A brief interlude with a jazzy swing, ‘the end of the first side’ leads the listener in short order to ‘brain dog’,  a percussive slab of paranoia that sounds like the inner voice of Roger Waters filtered through the music of an alternate Nine Inch nails influenced by ‘Hot Space’ rather than ‘news of the world’-era Queen. ‘False alarm’ calms down the genre exploration and heads into pure ‘hail to the thief’ territory with its jazzy drums, spidery guitar work, exceptional bass runs and Thom Yorke-aping vocal. Of all the tracks here it is both ‘false alarm’ and its sparse, utterly beautiful, piano-led follow-up ‘the puppet’, that, perhaps, cleave too close to the band’s influences, and whilst both tracks have much to recommend them, they offer less than the more original offerings that are found elsewhere upon the record. That said, the band have set their own bar ludicrously high, and it is indicative, perhaps, that the most damning criticism of the record that can be made is that two of the songs lean too heavily upon the influences of one of the most inventive bands the 1990s had to offer. ‘Smithereens’ sees the band heading out into the wilderness of their own imagination once more, indulging in a rhythmic, folky approach that sits somewhere between The Smiths, Radiohead and American ‘slow-core’ act Low although it builds up quite a head of steam by its epic, atmospheric conclusion. ‘Analogue’ opts for robotic percussion and shimmering synth lines, a reminder that in this post ‘Kid A’ world bands are liable to head into the most incongruous of territories if the mood so takes them. Heading back into environs more commonly inhabited by rock bands, ‘coma’ is a dreamy shuffle through the titular state, the vocals floating upon a haze of guitar and hypnotic percussion, before ‘control’ closes the album with the briefest of codas, the album’s last rays of warmth slipping away as the disc spins to a halt.

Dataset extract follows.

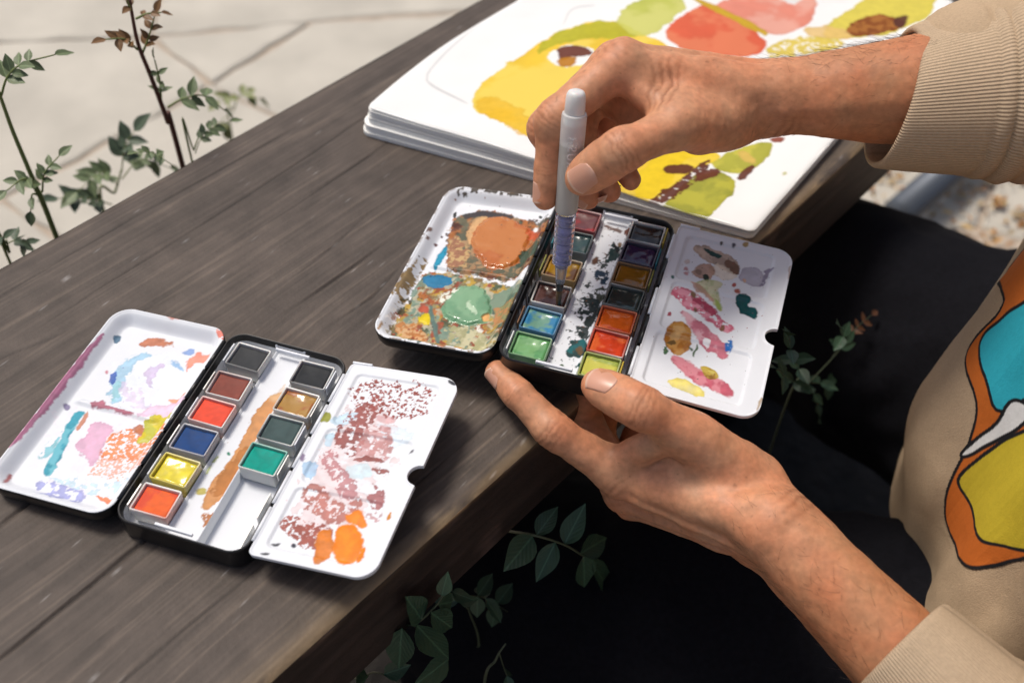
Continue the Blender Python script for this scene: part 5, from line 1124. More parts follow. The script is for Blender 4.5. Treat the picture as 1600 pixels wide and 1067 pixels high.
for k in range(nl):
    ins = -.62*(1-fr_[k])+abs(g.normal(0, .07))+(.08 if k % 3 == 0 else 0); q = rr_ring(BW_, BL_, (.5, .4, .4, .5), ins, 6)
    q0 = rr_ring(BW_, BL_, (.5, .4, .4, .5), .06, 6); tk = np.clip((bookz(q[:, 0])-.55)/1.4, 0, 1)[:, None]; q = q*tk+q0*(1-tk)
    # subdivide the outline so that it follows the curve of the stack
    Q = []
    for i in range(len(q)):
        a_, b_ = q[i], q[(i+1) % len(q)]; m = max(1, int(np.linalg.norm(b_-a_)/.9)); Q += [a_+(b_-a_)*t/m for t in range(m)]
    Q = np.array(Q); m = len(Q); z0 = bookz(Q[:, 0])*fr_[k]; z1 = bookz(Q[:, 0])*fr_[k+1]-.035
    wig = (fbm(Q*.5, 2, 60+k)-.5)*.05
    zt = np.maximum(z1+wig, z0+wig+.015); cq = A(BW_/2, BL_/2); Qi = Q+(cq-Q)/np.linalg.norm(cq-Q, axis=1)[:, None]*1.2
    V = np.concatenate([bw(Q[:, 0], Q[:, 1], z0+wig), bw(Q[:, 0], Q[:, 1], zt), bw(Qi[:, 0], Qi[:, 1], bookz(Qi[:, 0])*fr_[k+1]-.03)])
    F = [[j, (j+1) % m, m+(j+1) % m, m+j] for j in range(m)]+[[m+j, m+(j+1) % m, 2*m+(j+1) % m, 2*m+j] for j in range(m)]
    mk('page_stack', V, F, m_edge, sketch, smooth=False)
q = rr_ring(BW_+.05, BL_, (.5, .4, .4, .5), .25, 6)+A(.2, 0); m = len(q)
V = np.concatenate([bw(q[:, 0], q[:, 1], np.full(m, .008)), bw(q[:, 0], q[:, 1], bookz(q[:, 0])*.03-.0)])
mk('cover', V, [[j, (j+1) % m, m+(j+1) % m, m+j] for j in range(m)]+[[m+j for j in range(m)], [j for j in range(m)][::-1]], mat('book_cover', (.20, .19, .17), .6), sketch, smooth=False)

# ------------------------------------------------------------------ water brush pen
PT, PTOP = A(2.33, 39.57, 2.62), A(2.51, 42.19, 15.0); PAX = nrm(PTOP-PT); PLEN = np.linalg.norm(PTOP-PT)
pu = nrm(np.cross(PAX, A(1, 0, 0))); pw = np.cross(PAX, pu)
pen = empty('water_brush', PT, 'frosted water brush pen with blue inner reservoir held by the upper hand', 'brush')
def lathe(prof, n=40):
    V = []; F = []
    for (t, r) in prof:
        a = np.arange(n)*2*math.pi/n; V.append(PT+PAX*t+r*(1.1 if t > 2.9 else 1)*(np.cos(a)[:, None]*pu+np.sin(a)[:, None]*pw))
    for k in range(len(prof)-1):
        for j in range(n): F.append([k*n+j, k*n+(j+1) % n, (k+1)*n+(j+1) % n, (k+1)*n+j])
    F.append(list(range(n))[::-1]); F.append([(len(prof)-1)*n+j for j in range(n)])
    return np.concatenate(V), F
def plastic(name, c, rough, tr, blue=None):
    return mat(name, c, rough, trans=tr, ior=1.35, spec=.4, sss=.0)
m_frost = mat('frosted_plastic', (.95, .95, .94), .34, attr='Col', trans=.55, ior=1.14); m_clear = mat('clear_plastic', (.80, .81, .93), .16, trans=.80, ior=1.15)
m_ink = mat('blue_reservoir', (.07, .09, .36), .3, noise=(200, .5, (1, 1, 1)))
f0 = 5.95
bv_, bf_ = lathe([(f0, .40), (f0+.02, .49), (f0+.15, .51), (8.5, .535), (9.55, .54), (9.65, .54), (11.0, .545), (11.1, .52), (11.14, .45)]); bt_ = (bv_-PT)@PAX
k_ = sstep(9.55, 9.65, bt_)[:, None]; o = mk('barrel', bv_, bf_, m_frost, pen, auto=40, attrs=dict(Col=A(.70, .69, .66)[None]*(1-k_)+A(.95, .95, .94)[None]*k_))
o = mk('end_plug', *lathe([(10.6, .40), (11.12, .41), (11.2, .44), (11.8, .425), (12.05, .395), (12.17, .34), (12.23, .24), (12.25, .02)]), mat('plug_plastic', (.80, .80, .79), .35, trans=.2, sss=.2), pen, auto=50)
o = mk('water_fill', *lathe([(f0+.1, .40), (9.6, .42), (9.62, .0)]), mat('water_tint', (.70, .70, .66), .2, trans=.5), pen, auto=40)
pr = [(2.95, .38)]
for k in range(9):
    t0 = 3.0+k*.32; pr += [(t0, .445+.002*k), (t0+.22, .45+.002*k), (t0+.25, .40), (t0+.30, .40)]
pr += [(f0-.02, .46), (f0, .42)]
mk('ribbed_grip', *lathe(pr), m_clear, pen, auto=30)
pr = [(2.7, .16)]
for k in range(6): t0 = 2.75+k*.5; pr += [(t0, .27), (t0+.34, .28), (t0+.36, .17), (t0+.48, .17)]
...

With ‘Occupying forces’ Halo Blind build upon the work laid down by Parade and, in most cases, surpass that debut album with ease. Throughout the musicianship and song-writing is first class, the band adept at building a rich, multi-textured atmosphere whilst keeping the melodies both memorable and accessible. At its strongest ‘Occupying forces’ sees Halo Blind marking out their own unique niche in the British progressive rock scene and if, on occasion, the band find themselves held rather too much in thrall to that which has passed before, overall they mark themselves out as wide-eyed dreamers, tethered to the past but always with one eye on the horizon, seeking to carve a new path into the unknown. In short, ‘occupying forces’ is a beautiful album that draws upon a variety of influences but which never loses its own sense of identity, and the elegance of the music does much to soothe away the tensions of the modern world and draw the listener away from the raging madness of modernity. For those that have admired the slow evolution of Anathema; for those that value the work of Radiohead, Pink Floyd and Porcupine Tree and, in truth, for those who love the beauty of music made for the purposes of art rather than commerce,Halo Blind are essential listening and ‘occupying forces’ highlights an exceptional potential which, if given the chance to flourish, could see the band becoming one of the major progressive forces in the UK in the coming years.